SiC boats, on the other hand, possess a thermal expansion coefficient close to silicon, eliminating the need for acid cleaning. Their superior high-temperature strength further contributes to a longer lifespan, making them an ideal substitute for quartz in LPCVD processes.

Boron diffusion furnaces are used to create the P-type emitter on N-type silicon wafers by doping them with boron. The high temperatures involved in this process also pose a challenge for quartz boats due to their lower high-temperature strength. Again, SiC boats emerge as a suitable replacement, offering significantly higher durability in these demanding conditions.

(2) Substitution in Other Processing Equipment

While SiC boasts superior performance, its higher cost compared to quartz limits its adoption in less demanding applications where the lifespan difference between the two materials is less significant. Manufacturers often weigh the price-performance trade-off when making their selection. However, as production costs for SiC boats decrease and their market availability improves, they are expected to pose stronger competition, potentially triggering price adjustments that could further challenge the dominance of quartz boats.

2. Current Usage Rates: SiC Boats Gaining Ground

In the context of Passivated Emitter and Rear Cell (PERC) technology, boats are primarily used during front-side phosphorus diffusion and annealing. Tunnel Oxide Passivated Contact (TOPCon) technology, on the other hand, requires boats in front-side boron diffusion, LPCVD, rear-side phosphorus diffusion, and annealing.

Currently, SiC boats are mainly utilized in the LPCVD stage of TOPCon production. Although their application in boron diffusion is gaining traction and has passed initial validation tests, their overall adoption rate within the solar cell processing industry remains relatively low.

3. Future Trends: SiC Poised for Growth

Several factors point towards a promising future for SiC boats, with their market share expected to increase significantly. These factors include:

Superior Performance: SiC’s inherent material properties, particularly in high-temperature applications like LPCVD and boron diffusion, offer a clear advantage over quartz, translating to longer lifespans and reduced operational costs.

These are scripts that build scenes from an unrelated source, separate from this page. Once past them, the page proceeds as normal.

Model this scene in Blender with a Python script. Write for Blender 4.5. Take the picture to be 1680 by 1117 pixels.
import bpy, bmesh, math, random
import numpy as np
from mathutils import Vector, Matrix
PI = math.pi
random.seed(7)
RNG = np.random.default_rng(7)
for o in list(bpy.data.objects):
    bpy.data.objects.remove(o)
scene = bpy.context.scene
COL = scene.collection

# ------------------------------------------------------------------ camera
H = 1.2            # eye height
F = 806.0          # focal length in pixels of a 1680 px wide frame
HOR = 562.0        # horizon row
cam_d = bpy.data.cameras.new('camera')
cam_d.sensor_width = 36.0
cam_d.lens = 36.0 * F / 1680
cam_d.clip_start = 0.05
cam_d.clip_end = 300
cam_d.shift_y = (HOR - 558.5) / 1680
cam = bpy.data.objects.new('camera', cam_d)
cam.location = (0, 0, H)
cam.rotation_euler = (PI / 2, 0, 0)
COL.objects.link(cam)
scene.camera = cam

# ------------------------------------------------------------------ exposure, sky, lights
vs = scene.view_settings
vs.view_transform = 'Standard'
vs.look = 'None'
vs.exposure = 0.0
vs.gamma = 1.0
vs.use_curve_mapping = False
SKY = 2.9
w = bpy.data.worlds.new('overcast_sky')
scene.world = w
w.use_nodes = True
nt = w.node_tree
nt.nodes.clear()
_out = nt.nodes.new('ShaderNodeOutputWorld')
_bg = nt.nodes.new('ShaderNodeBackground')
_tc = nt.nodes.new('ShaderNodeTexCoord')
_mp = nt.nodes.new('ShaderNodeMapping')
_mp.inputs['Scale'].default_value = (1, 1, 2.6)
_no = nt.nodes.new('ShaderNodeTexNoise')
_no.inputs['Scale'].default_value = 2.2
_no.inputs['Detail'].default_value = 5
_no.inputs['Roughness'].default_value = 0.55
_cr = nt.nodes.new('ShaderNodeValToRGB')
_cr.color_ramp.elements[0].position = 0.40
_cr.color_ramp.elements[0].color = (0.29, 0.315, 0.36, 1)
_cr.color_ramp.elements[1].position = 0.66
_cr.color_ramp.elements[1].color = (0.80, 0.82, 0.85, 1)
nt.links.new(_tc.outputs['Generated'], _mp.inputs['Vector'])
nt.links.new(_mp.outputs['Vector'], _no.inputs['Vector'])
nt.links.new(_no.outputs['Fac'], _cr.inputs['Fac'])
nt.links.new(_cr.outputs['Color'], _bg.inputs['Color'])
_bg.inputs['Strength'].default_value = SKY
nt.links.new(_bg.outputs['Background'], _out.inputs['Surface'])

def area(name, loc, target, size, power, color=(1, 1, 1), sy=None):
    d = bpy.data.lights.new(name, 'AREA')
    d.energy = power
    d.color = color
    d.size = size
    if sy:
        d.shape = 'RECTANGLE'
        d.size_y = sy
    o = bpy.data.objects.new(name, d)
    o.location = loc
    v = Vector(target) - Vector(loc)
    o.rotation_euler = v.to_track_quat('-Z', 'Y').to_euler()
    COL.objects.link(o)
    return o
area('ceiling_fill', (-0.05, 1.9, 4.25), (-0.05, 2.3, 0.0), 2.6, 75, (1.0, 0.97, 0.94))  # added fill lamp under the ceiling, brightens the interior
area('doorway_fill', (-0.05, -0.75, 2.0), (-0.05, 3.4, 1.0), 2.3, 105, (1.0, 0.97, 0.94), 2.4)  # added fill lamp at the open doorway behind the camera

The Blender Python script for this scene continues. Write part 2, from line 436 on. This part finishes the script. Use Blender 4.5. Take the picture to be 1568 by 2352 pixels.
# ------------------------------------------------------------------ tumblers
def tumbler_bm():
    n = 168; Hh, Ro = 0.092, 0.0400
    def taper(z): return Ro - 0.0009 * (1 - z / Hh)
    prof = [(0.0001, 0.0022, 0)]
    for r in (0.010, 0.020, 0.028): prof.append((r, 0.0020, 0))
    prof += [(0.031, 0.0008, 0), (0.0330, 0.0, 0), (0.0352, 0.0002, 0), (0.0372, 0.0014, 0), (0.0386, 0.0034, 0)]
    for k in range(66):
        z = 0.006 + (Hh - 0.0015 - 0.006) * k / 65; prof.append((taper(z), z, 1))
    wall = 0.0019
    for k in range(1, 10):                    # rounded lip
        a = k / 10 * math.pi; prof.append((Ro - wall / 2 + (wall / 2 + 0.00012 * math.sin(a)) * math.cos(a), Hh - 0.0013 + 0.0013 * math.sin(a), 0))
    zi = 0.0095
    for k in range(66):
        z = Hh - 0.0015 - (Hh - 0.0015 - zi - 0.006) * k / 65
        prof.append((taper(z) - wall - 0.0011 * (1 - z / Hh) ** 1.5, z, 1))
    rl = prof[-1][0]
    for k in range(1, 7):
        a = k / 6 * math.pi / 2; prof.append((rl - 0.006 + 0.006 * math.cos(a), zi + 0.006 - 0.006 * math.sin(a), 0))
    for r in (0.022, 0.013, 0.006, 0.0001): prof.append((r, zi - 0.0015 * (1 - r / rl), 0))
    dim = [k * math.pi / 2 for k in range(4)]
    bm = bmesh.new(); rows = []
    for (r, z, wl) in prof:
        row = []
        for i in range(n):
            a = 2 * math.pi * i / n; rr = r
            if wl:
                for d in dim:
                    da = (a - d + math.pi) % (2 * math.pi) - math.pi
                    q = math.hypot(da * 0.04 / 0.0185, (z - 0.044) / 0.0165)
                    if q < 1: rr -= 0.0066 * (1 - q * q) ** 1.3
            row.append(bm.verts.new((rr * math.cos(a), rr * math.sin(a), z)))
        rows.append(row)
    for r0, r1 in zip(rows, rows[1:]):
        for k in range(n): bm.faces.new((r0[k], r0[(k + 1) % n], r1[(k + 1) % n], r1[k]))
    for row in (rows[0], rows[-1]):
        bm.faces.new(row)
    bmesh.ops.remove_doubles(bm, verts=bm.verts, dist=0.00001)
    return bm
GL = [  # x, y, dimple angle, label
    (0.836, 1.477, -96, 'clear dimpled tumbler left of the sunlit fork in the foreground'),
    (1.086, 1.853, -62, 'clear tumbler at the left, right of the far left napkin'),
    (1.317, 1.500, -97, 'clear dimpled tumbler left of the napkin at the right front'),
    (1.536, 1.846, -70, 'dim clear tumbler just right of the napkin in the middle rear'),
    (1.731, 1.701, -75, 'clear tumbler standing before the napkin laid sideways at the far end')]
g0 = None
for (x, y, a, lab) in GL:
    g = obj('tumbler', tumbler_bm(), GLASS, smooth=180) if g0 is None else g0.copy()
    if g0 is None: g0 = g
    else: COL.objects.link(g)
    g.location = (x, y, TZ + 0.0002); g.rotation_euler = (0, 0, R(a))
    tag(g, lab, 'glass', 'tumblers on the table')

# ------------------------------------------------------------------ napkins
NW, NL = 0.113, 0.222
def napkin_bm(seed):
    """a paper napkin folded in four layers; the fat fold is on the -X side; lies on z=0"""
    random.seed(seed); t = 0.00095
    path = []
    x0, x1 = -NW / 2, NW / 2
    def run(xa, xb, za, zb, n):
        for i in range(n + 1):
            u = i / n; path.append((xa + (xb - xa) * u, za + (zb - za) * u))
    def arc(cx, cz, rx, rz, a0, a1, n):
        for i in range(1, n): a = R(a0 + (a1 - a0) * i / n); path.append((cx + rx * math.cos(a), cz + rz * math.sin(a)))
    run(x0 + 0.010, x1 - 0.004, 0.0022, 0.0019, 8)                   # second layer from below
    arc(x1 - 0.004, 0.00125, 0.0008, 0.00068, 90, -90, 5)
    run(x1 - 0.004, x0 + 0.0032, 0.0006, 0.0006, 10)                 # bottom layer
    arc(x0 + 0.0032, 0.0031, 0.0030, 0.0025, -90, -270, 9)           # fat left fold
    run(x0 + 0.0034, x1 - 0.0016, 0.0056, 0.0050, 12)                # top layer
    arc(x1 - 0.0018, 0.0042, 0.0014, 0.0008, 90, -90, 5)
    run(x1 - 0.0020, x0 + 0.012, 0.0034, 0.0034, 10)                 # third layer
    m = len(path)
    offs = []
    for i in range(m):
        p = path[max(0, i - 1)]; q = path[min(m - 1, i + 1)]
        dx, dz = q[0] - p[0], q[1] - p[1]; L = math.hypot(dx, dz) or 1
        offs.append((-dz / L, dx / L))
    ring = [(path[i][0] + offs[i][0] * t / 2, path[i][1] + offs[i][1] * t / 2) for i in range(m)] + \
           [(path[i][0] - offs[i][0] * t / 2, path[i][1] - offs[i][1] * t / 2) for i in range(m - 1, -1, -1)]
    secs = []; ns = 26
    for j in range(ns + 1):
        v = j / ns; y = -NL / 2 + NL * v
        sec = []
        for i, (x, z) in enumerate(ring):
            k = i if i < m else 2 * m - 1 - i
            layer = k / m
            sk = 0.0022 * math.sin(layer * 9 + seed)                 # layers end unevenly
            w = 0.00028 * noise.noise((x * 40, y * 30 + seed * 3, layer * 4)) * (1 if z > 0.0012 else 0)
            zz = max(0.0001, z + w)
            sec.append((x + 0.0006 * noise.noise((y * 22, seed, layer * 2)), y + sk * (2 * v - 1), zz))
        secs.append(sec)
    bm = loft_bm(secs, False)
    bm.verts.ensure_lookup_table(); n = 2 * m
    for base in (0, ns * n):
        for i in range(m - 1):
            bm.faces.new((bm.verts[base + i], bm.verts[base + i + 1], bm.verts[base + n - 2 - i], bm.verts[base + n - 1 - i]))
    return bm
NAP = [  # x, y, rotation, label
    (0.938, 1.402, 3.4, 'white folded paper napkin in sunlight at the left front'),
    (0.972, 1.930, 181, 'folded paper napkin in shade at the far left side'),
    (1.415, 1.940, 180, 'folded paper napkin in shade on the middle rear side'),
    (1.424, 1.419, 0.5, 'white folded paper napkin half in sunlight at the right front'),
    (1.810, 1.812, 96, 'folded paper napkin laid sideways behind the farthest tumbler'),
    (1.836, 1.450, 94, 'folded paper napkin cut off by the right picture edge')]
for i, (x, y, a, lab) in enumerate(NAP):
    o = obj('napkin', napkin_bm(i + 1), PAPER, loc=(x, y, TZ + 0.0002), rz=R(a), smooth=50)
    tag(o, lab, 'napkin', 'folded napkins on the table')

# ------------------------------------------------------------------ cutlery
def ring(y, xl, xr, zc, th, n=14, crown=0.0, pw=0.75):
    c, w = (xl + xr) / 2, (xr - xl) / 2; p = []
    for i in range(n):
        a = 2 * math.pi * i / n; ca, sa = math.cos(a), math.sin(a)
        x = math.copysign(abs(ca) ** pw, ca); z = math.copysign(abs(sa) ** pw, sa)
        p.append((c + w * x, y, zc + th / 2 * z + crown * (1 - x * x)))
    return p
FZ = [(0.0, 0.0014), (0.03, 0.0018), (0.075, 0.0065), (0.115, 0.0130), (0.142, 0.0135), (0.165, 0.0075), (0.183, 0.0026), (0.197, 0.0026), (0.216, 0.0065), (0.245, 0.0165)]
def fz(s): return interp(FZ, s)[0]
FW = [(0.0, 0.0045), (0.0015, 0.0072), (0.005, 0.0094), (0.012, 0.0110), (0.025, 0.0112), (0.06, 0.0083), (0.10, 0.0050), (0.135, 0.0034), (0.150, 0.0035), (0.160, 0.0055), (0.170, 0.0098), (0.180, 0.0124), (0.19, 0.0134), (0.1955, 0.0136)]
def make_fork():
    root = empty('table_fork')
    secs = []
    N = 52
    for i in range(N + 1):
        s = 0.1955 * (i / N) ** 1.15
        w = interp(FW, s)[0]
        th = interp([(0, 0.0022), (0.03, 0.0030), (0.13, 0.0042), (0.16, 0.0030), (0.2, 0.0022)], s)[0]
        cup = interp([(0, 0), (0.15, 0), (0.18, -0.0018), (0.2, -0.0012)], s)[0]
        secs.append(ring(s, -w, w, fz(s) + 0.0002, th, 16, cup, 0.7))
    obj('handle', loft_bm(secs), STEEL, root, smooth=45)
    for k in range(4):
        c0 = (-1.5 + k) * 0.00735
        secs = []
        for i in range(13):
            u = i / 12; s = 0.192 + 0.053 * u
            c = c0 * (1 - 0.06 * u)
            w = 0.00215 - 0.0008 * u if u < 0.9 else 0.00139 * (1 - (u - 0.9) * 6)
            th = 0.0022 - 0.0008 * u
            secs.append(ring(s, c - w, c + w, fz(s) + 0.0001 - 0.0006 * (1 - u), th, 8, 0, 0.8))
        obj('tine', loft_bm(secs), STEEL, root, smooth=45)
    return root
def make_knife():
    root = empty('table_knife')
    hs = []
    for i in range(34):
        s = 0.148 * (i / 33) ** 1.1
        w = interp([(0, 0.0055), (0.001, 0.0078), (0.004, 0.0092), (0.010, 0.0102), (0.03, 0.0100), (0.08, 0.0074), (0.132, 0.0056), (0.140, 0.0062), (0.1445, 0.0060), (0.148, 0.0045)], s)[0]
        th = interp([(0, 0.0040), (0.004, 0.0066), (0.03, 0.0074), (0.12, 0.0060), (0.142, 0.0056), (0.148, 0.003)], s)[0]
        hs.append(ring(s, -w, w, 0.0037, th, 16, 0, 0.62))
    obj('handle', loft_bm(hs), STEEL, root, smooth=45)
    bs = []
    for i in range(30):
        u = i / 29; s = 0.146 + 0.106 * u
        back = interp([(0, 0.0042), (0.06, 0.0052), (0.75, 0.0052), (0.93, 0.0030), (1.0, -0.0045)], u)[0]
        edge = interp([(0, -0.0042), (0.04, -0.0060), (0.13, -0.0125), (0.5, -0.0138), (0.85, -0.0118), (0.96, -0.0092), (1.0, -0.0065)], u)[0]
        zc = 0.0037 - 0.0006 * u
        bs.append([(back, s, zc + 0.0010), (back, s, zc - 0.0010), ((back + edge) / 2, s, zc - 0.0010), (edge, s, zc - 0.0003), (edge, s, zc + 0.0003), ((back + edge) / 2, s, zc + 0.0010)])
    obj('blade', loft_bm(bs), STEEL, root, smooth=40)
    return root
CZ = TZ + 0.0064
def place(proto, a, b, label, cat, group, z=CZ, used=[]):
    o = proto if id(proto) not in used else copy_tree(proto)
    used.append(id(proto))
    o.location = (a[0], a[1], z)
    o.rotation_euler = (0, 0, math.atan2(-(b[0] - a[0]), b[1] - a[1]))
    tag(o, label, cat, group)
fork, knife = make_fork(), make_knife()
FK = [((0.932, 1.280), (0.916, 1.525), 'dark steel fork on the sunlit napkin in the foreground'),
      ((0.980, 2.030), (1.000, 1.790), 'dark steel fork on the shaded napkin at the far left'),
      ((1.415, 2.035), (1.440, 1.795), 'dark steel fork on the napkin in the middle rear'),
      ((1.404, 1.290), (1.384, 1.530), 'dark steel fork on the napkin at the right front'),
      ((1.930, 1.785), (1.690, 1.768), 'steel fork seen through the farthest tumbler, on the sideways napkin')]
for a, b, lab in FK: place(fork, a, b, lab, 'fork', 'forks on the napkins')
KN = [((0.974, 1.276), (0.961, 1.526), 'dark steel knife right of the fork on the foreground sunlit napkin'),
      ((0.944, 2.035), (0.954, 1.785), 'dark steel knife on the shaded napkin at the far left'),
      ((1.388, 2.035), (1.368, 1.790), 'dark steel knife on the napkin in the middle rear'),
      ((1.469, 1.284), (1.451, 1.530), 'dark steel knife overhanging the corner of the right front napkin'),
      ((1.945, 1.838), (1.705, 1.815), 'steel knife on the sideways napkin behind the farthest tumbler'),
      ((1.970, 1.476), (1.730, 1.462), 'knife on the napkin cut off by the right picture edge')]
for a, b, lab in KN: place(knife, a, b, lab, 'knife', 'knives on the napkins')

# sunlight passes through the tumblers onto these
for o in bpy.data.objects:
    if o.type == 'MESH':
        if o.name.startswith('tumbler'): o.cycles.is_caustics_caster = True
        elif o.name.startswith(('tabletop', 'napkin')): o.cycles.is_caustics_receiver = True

Industry Push for Cost Reduction: The photovoltaic industry is constantly striving for cost reduction and efficiency improvements. Larger wafer sizes are becoming increasingly popular as a means to achieve these goals. In this context, the superior performance and durability of SiC boats become even more valuable.

Growing Demand: As the solar energy sector continues to expand, the demand for high-performance, reliable components like SiC boats will inevitably rise.

While challenges remain, including scaling production to meet growing demand and ensuring consistent quality, the future of SiC boats in the semiconductor industry appears bright. Their superior performance, combined with the industry’s drive for cost-effective solutions, positions them as a key enabler of the next generation of solar cell manufacturing.